Agreed, especially with your statement about how people who would rather die than be fat are supposedly not the ones with the perspective problem. How's that again?

April D said...

"I won’t encourage self-hatred. I won’t congratulate self-abuse. I won’t lead a cheer for obsession."

Well spoken! It is always so discouraging to me when people (especially women) around me are so quick and eager to gush over some nominal downward movement on a scale rather than real accomplishments. Tell me about the latest book you read and loved; gush about the latest dance move you learned and mastered; let me congratulate you on getting an "A" on your first Master's degree project. But stop expecting me to fall down in ecstatic glee when you've managed to cajole your body into crying away some weight. That, to me, is not an accomplishment.

Rachel said...

I think its commendable whenever someone does something to improve their health and for some people, weight loss as the result of lifestyle changes (not dieting) does improve health.

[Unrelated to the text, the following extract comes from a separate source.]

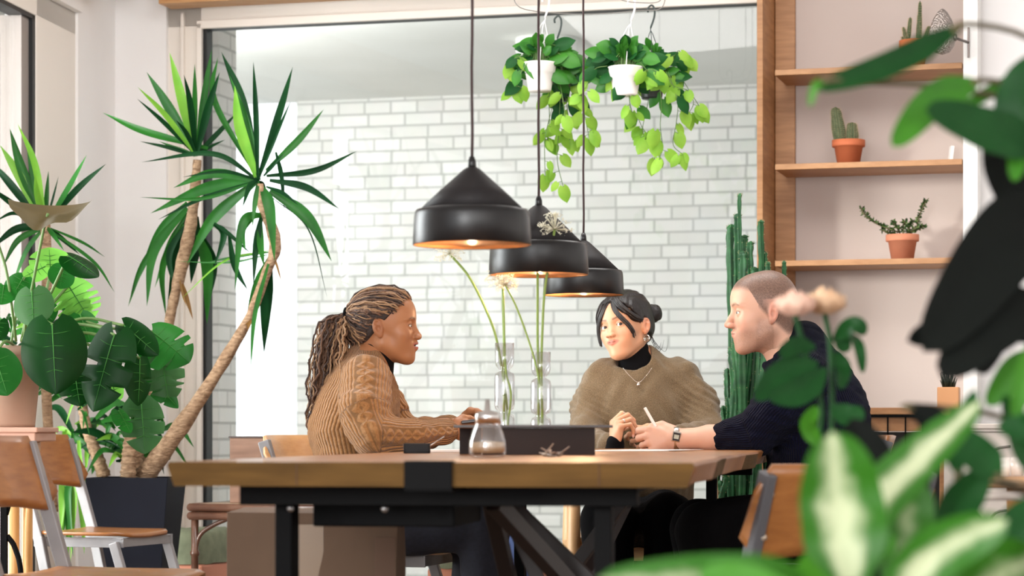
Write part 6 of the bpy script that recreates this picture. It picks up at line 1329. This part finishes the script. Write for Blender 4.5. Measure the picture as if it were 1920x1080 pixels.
# -------- hanging pothos
pg = [leafmat('pothos_green', rgb(70, 138, 44), rgb(44, 108, 36), 0.35, 0.35, 12), leafmat('pothos_lime', rgb(170, 212, 84), rgb(134, 190, 62), 0.4, 0.5, 12), leafmat('pothos_dark', rgb(34, 88, 40), rgb(24, 68, 32), 0.3, 0.25, 12)]
def pothos(label, px, py0, py1, wpx, d, potmat, vines, dens, seed, hookpx, hookm, group=None, rod=0):
    rng = random.Random(seed); c0 = P(px, py0, d); c1 = P(px, py1, d); R = wpx / 2 * d / FP; H_ = c0.z - c1.z
    t = thing('hanging_pothos', label, 'plant', (c0.x, c0.y, c1.z), 0, group)
    mb = MB(); mb.lathe([(0, 0), (R * 0.66, 0), (R * 0.70, 0.006), (R * 0.86, H_ * 0.62), (R * 0.95, H_ * 0.66), (R * 1.0, H_ * 0.96), (R * 1.05, H_), (R * 0.94, H_), (R * 0.9, H_ * 0.8), (0, H_ * 0.8)], (c0.x, c0.y, c1.z), 36); mb.build('pot', potmat, t)
    hk = P(hookpx[0], hookpx[1], d); mb = MB()
    top = Vector((hk.x, hk.y, hk.z))
    for a_ in (0.5, 2.6, 4.7): mb.tube(bez([c0 + Vector((math.cos(a_) * R, math.sin(a_) * R, -0.002)), (c0 + Vector((math.cos(a_) * R * .5, math.sin(a_) * R * .5, 0))).lerp(top, 0.55), top - Z * 0.075, top - Z * 0.06], 10), 0.0014, 6)
    mb.tube(bez([top - Z * 0.065, top - Z * 0.03 + Vector((0.012, 0, 0)), top + Vector((0.014, 0, 0.0)), top + Vector((0.004, 0, 0.016)), top + Vector((-0.010, 0, 0.004)), top + Vector((-0.009, 0, -0.010))], 20), 0.0035, 8); mb.build('hanger', hookm, t)
    mb = MB(); sv = MB()
    def lf(q, L_, ci, dr):
        dr = Vector(dr).normalized(); mb.cur = ci; blade(mb, q, q + dr * L_, (rng.uniform(-0.5, 0.5), -1, rng.uniform(0.0, 0.8)), L_ * rng.uniform(0.62, 0.85), 0, cup=0.1, droop=0.12, n=9, seed=seed)
    for i in range(dens):
        a_ = rng.uniform(0, 2 * PI); fr_ = math.sin(a_) < -0.15 and abs(math.cos(a_)) < 0.85; r_ = R * (rng.uniform(0.2, 0.85) if fr_ else rng.uniform(0.2, 1.45)); hgt = (rng.uniform(0.45, 1.0) if fr_ else rng.uniform(-0.2, 1.0)) * 0.09; q = c0 + Vector((math.cos(a_) * r_, math.sin(a_) * r_, hgt - 0.03 * (r_ / R)))
        sv.tube(bez([c0 + Vector((math.cos(a_) * R * .3, math.sin(a_) * R * .3, -0.02)), (c0 + q) / 2 + Z * 0.03, q], 6), 0.0012, 5)
        lf(q, rng.uniform(0.05, 0.08) * (0.7 if fr_ else 1), rng.choice([0, 0, 2, 2, 0]), (math.cos(a_) * 1.0, math.sin(a_) * 0.6, rng.uniform(0.0, 0.9) if fr_ else rng.uniform(-0.9, 0.3)))
    for v_ in vines:
        pts = [c0 + Vector(((v_[0][0] - px) * d / FP * 0.6, -R * 0.5, 0.0))] + [P(x, y, d + rng.uniform(-0.10, 0.06)) for x, y in v_]; cv = bez(pts, 8 * len(pts)); sv.tube(cv, 0.0014, 5); nL = len(cv)
        for k in range(2, nL, 2):
            if rng.random() < 0.62: continue
            w_ = k / nL; s_ = rng.choice([-1, 1]); q = cv[k]; o_ = Vector((s_ * rng.uniform(0.008, 0.022), rng.uniform(-0.015, 0.015), -0.006)); sv.tube([q, q + o_], 0.001, 5); lf(q + o_, rng.uniform(0.045, 0.075) * (1.0 - 0.2 * w_), 1 if (w_ > 0.40 or rng.random() < 0.25) else rng.choice([0, 2]), (s_ * rng.uniform(0.1, 1.1), rng.uniform(-0.3, 0.3), -1))
        lf(cv[-1], 0.06, 1, (rng.uniform(-0.6, 0.6), 0, -1))
    mb.build('foliage', pg, t); sv.build('stem', stemm, t)
whitep = mat('white_plastic_pot', rgb(236, 230, 226), 0.4); blackp = mat('black_plastic_pot', rgb(40, 42, 44), 0.4)
hw = mat('white_hook', rgb(236, 232, 230), 0.4); hb_ = mat('dark_green_hook', rgb(40, 52, 50), 0.4)
pothos('trailing pothos in a black pot, leftmost dark hook, behind the left white pot', 1048, 140, 190, 52, 8.75, blackp, [[(1035, 200), (1022, 260), (1022, 330)], [(1050, 190), (1048, 240), (1045, 300), (1056, 350)], [(1070, 170), (1090, 195), (1100, 235), (1105, 262)], [(1030, 180), (1030, 225), (1026, 262)], [(1062, 190), (1066, 225), (1068, 262)]], 46, 31, (1045, 38), hb_)
pothos('pothos in a white pot hanging furthest left on a white hook', 1012, 118, 172, 62, 8.55, whitep, [[(975, 140), (968, 165)], [(1048, 150), (1056, 190), (1060, 220)], [(970, 105), (958, 125)]], 54, 32, (1022, -2), hw)
pothos('pothos in a black pot hanging furthest right with long lime trailing vines', 1222, 133, 186, 56, 8.65, blackp, [[(1195, 200), (1200, 230), (1222, 270), (1228, 300)], [(1262, 160), (1290, 170), (1312, 200)], [(1240, 195), (1238, 235), (1242, 275), (1236, 300)], [(1270, 190), (1268, 230), (1262, 270), (1280, 290)], [(1280, 150), (1300, 190), (1290, 215)], [(1215, 190), (1205, 240), (1210, 262)], [(1258, 120), (1272, 95), (1280, 110)]], 52, 33, (1220, 18), hb_)
pothos('pothos in a white pot on a white hook, in the middle of the hanging row', 1173, 126, 180, 64, 8.45, whitep, [[(1115, 130), (1100, 160), (1090, 180)], [(1160, 140), (1170, 165), (1180, 160)], [(1205, 135), (1222, 130), (1245, 145)], [(1180, 185), (1185, 210)]], 62, 34, (1183, 4), hw)
mb = MB(); w0 = P(968, 16, 8.6); 
for pts in ([P(960, -20, 8.6), P(975, 14, 8.58), P(1045, 25, 8.7), P(1120, 26, 8.6), P(1200, 20, 8.6), P(1240, 15, 8.6), P(1250, -20, 8.6)], [P(1150, -18, 8.45), P(1166, 0, 8.45), P(1200, 5, 8.45), P(1235, 3, 8.5), P(1245, -18, 8.5)]):
    mb.tube(bez(pts, 40), 0.0018, 6)
for px, d in ((960, 8.6), (1250, 8.6), (1150, 8.45), (1245, 8.5), (1022, 8.55)): q = P(px, -16, d); mb.tube([q, (q.x, q.y, 3.0)], 0.0015, 6)
tag(mb.build('ceiling_wire', mat('wire', rgb(120, 116, 112), 0.4)), 'thin wire strung from the ceiling carrying the hanging plants', 'wire')
# -------- columnar cactus behind the man
cg_ = leafmat('cactus_green', rgb(44, 98, 54), rgb(22, 62, 36), 0.45, 0.05, 14, (1, 1, 2)); rim_ = mat('cactus_rib_edge', rgb(150, 150, 110), 0.7)
t = thing('columnar_cactus', 'tall clustered columnar cactus standing behind the man by the window', 'plant', (P(1405, HOR, 8.2).x, 8.2, 0.0))
rng = random.Random(21); mb = MB()
cs = [(1388, 362, 7, 1), (1372, 420, 11, 0), (1384, 400, 12, 0), (1396, 440, 13, 0), (1408, 452, 12, 0), (1427, 412, 9, 0), (1432, 470, 8, 0), (1378, 470, 12, 0), (1392, 470, 14, 0), (1414, 500, 12, 0), (1440, 490, 7, 0), (1470, 488, 7, 0), (1402, 520, 13, 0), (1388, 560, 14, 0), (1372, 650, 10, 0), (1364, 690, 9, 0), (1356, 760, 9, 0), (1418, 560, 12, 0), (1430, 560, 12, 0), (1382, 640, 12, 0), (1398, 600, 12, 0), (1366, 745, 10, 0), (1444, 560, 12, 0), (1350, 900, 10, 0), (1362, 870, 10, 0)]
for i, (x, y, w, sp_) in enumerate(cs):
    d = 8.2 + rng.uniform(-0.10, 0.12); bx = 1400 + (x - 1400) * (0.9 if y > 500 else 0.55) + rng.uniform(-12, 12) - 8; R = w / 2 * d / FP * 1.25
    pts = [P(bx, 1010, d), P(bx + (x - bx) * 0.3 + rng.uniform(-5, 5), y + (1010 - y) * 0.6, d), P(x + rng.uniform(-4, 4), y + (1010 - y) * 0.22, d), P(x + rng.uniform(-3, 3), y + 22, d), P(x, y, d)]
    cv = bez(pts, 40); m = len(cv); rows = []; tw = rng.uniform(0, 2)
    for k, q in enumerate(cv):
        f = min(1, (m - 1 - k) / 3.0); row = []; seg = 1 + 0.12 * math.sin(k * 1.3 + i)
        for j in range(24):
            a_ = 2 * PI * j / 24; r_ = R * (0.62 + 0.46 * max(0, math.cos(2.0 * (a_ + tw + k * 0.02))) ** 2 if False else 0.60 + 0.48 * abs(math.cos(2 * (a_ + tw + k * 0.03))) ** 3) * seg * (0.15 + 0.85 * math.sqrt(f)); row.append(q + Vector((math.cos(a_) * r_, math.sin(a_) * r_, 0)))
        rows.append(row)
    mb.cur = 0; mb.grid(rows, closed=True)
    mb.cur = 1
    for k in range(3, m, 2):
        for j in range(4):
            a_ = -tw - k * 0.03 + j * PI / 2; q = cv[k] + Vector((math.cos(a_), math.sin(a_), 0)) * R * 1.03 * (1 if k < m - 3 else 0.7); mb.add([q, q + Vector((math.cos(a_) * 0.004, -0.001, 0.003)), q + Vector((0, -0.001, 0.004))], [(0, 1, 2)], False)
mb.build('foliage', [cg_, rim_], t)
b = P(1400, HOR, 8.2); mb = MB(); mb.lathe([(0, 0.0), (0.13, 0.0), (0.17, 0.46), (0.16, 0.46), (0.155, 0.42), (0, 0.42)], (b.x, b.y, 0), 32); mb.build('pot', slate, t)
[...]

So, in cases where people are fishing for weight loss compliments, I prefer to put the emphasis back on health and say "I'm glad you now feel healthier."

Jennifer said...

"The issues that I have creaking in my cranium aren’t going to go away if I boogie down to the local J. Craig and get my salt-laden crapfeast on".


As someone who's tried JC before, only to go broke and fall off the JC wagon, I love love love this!